También puede pasar, salvado el factor nostálgico, que en esta película te encuentres un nivel técnico difícilmente superable, unas interpretaciones magistrales e incluso unos personajes entrañables que te acerquen a ese paraíso cinematográfico perdido aún sin buscarlo. Porque en tu historia de amor con el cine has visto esas películas y forman parte de tu pasión… pero también eso puede que se rompa por la narración de una historia de corta y pega de tantas y tantas historias vistas y ya disfrutadas y que además se resuelve de una forma cuanto menos precipitada. Y que esto ya no sea algo excusable si se tiene en cuenta la cantidad de tiempo y de dinero que hay detrás de una producción de este tipo. O sí, si se ve desde el prisma de cine como negocio y no como “experiencia”, tal y como se ha vendido esta película. Y entonces lo que había conseguido la película en un primer tramo podría diluirse y llegaría la decepción. Y se produciría la desconexión y desaparecería la empatía con los personajes. Tanto en los espectadores nostálgicos como en los que tratan de desvincularse de su memoria y solo buscan el goce del cine-espectáculo y de calidad. Podría pasar eso.
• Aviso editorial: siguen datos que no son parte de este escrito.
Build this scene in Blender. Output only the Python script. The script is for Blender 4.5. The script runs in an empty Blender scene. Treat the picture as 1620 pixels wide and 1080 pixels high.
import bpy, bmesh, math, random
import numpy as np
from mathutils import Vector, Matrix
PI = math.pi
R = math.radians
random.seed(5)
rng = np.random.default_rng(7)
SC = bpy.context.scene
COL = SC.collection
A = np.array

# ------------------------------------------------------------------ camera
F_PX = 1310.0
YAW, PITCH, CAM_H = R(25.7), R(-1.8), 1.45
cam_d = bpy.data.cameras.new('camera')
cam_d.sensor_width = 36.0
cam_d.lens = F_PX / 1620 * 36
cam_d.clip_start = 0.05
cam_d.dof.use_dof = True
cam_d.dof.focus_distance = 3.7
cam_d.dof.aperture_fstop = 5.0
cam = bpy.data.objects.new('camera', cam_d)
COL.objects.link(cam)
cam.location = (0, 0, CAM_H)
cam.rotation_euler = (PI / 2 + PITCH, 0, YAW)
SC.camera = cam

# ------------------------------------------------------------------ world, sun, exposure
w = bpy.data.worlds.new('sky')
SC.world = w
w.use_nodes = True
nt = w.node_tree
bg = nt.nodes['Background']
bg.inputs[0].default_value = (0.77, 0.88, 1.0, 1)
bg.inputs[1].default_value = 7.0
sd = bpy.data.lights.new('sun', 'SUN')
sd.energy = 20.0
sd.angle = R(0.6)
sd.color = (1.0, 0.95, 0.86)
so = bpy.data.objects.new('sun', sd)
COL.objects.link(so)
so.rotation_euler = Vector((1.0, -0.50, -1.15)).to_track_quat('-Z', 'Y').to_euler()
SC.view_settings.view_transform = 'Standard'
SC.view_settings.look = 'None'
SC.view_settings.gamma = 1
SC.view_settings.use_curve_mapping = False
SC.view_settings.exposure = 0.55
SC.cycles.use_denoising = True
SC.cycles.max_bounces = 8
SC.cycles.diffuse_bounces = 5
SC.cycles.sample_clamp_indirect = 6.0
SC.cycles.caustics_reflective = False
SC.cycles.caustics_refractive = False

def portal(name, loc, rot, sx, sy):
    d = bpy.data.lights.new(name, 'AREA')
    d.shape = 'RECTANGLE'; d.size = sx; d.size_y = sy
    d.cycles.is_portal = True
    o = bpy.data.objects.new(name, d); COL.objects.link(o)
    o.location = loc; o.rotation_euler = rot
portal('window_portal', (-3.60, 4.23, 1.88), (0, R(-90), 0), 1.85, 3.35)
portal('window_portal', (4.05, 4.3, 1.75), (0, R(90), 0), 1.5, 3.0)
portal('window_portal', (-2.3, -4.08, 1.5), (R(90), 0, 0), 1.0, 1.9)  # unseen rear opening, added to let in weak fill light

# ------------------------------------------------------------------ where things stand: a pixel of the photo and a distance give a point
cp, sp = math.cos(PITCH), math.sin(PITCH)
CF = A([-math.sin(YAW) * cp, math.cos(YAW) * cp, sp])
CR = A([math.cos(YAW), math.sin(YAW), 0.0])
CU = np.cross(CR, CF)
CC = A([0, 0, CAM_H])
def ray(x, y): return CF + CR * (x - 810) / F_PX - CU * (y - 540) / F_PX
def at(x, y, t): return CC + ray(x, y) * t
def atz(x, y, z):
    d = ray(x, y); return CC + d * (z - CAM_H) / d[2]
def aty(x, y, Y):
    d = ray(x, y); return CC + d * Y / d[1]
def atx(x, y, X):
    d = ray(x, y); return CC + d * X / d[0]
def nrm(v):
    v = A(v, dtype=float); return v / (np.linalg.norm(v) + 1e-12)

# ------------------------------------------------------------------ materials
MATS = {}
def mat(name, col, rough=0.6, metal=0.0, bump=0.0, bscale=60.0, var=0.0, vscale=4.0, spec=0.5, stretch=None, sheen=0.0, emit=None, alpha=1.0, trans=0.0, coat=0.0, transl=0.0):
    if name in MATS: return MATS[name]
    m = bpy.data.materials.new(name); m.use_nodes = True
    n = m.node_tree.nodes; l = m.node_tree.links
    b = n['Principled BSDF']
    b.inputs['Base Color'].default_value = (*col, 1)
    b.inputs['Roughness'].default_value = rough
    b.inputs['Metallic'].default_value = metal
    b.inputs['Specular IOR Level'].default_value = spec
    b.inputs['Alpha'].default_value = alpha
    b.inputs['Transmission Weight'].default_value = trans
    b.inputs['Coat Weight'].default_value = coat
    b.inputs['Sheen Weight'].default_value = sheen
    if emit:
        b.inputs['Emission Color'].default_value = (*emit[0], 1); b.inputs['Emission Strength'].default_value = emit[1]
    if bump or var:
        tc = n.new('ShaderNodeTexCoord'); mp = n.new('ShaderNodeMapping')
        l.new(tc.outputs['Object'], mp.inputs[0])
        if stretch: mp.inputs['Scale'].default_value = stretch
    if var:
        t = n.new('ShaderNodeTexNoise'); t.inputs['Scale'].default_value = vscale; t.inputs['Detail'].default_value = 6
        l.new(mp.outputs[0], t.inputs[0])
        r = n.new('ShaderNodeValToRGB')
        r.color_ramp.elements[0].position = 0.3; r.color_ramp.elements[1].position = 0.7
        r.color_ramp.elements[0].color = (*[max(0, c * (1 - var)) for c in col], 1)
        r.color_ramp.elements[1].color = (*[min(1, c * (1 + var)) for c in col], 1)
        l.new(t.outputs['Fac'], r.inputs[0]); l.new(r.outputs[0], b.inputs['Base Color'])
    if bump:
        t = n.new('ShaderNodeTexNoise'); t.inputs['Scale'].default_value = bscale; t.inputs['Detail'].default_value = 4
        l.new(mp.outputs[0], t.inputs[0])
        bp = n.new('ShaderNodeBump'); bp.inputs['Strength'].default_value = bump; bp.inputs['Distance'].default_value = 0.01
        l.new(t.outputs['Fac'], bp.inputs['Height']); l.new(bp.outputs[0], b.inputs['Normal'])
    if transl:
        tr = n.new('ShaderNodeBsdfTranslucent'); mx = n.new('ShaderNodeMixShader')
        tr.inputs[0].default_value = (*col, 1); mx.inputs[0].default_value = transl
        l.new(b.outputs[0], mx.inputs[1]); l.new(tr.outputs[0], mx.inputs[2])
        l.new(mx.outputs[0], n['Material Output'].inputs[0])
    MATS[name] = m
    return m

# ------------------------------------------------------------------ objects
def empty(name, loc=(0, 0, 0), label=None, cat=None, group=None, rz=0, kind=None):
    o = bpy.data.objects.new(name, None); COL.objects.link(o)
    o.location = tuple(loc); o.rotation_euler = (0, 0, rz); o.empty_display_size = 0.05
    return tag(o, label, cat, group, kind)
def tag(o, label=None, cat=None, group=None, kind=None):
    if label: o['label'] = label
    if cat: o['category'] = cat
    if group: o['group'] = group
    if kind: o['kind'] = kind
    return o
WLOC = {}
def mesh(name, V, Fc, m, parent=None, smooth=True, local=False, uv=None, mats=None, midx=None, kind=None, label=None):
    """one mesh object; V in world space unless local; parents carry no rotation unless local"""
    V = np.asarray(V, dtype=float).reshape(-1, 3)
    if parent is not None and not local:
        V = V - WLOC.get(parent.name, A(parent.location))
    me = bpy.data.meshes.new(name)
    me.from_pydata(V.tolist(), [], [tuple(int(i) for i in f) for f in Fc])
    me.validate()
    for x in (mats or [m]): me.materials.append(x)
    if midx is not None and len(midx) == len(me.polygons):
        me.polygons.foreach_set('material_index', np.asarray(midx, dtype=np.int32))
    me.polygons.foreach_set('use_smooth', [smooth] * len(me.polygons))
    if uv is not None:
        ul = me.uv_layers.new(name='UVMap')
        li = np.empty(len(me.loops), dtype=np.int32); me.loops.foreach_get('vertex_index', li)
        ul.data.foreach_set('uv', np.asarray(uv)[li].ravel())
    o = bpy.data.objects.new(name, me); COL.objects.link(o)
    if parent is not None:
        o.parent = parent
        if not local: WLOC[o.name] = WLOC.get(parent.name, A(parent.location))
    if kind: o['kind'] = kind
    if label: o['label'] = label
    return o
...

O no. También puede pasar que el espectador de Super 8 se deje de monsergas y disfrute de lo que está viendo sin preocuparse de comparaciones y del cine y de la experiencia de ir al cine, de reír, de asustarse, de emocionarse… Eso también puede pasar. Porque elementos para hacerlo la película los tiene. Pero la sensación es que es un producto muy bien pensado y comercializado para ser algo que no es, un nuevo mito cinematográfico para unos y para otros, para jóvenes, no tan jóvenes y adultos. Y no lo es sobre todo porque deja de lado algo que los maestros que fueron la base para que esta película existiera nunca hubiesen dejado de lado: el amor por el cine. O al menos por un determinado tipo de cine, el que curiosamente ha vendido esta película. Y no es que Abrahams no ame el cine, es que lo ama de un modo diferente al que lo amaban sus maestros en la época que su película refleja. De una forma más cercana al mejor momento de la película, que se encuentra en los créditos finales de la cinta. Ahí está el espíritu de los 80, la ingenuidad, el amor por el cine… que solo puede arriesgarse a volver cuando la mitad de la sala ha abandonado su asiento. Pero que al menos esté ahí es mérito de su director y con ello la esperanza de que en un futuro se obsesione más por ser coherente consigo mismo y no con un elemento nostálgico escurridizo e inalcanzable.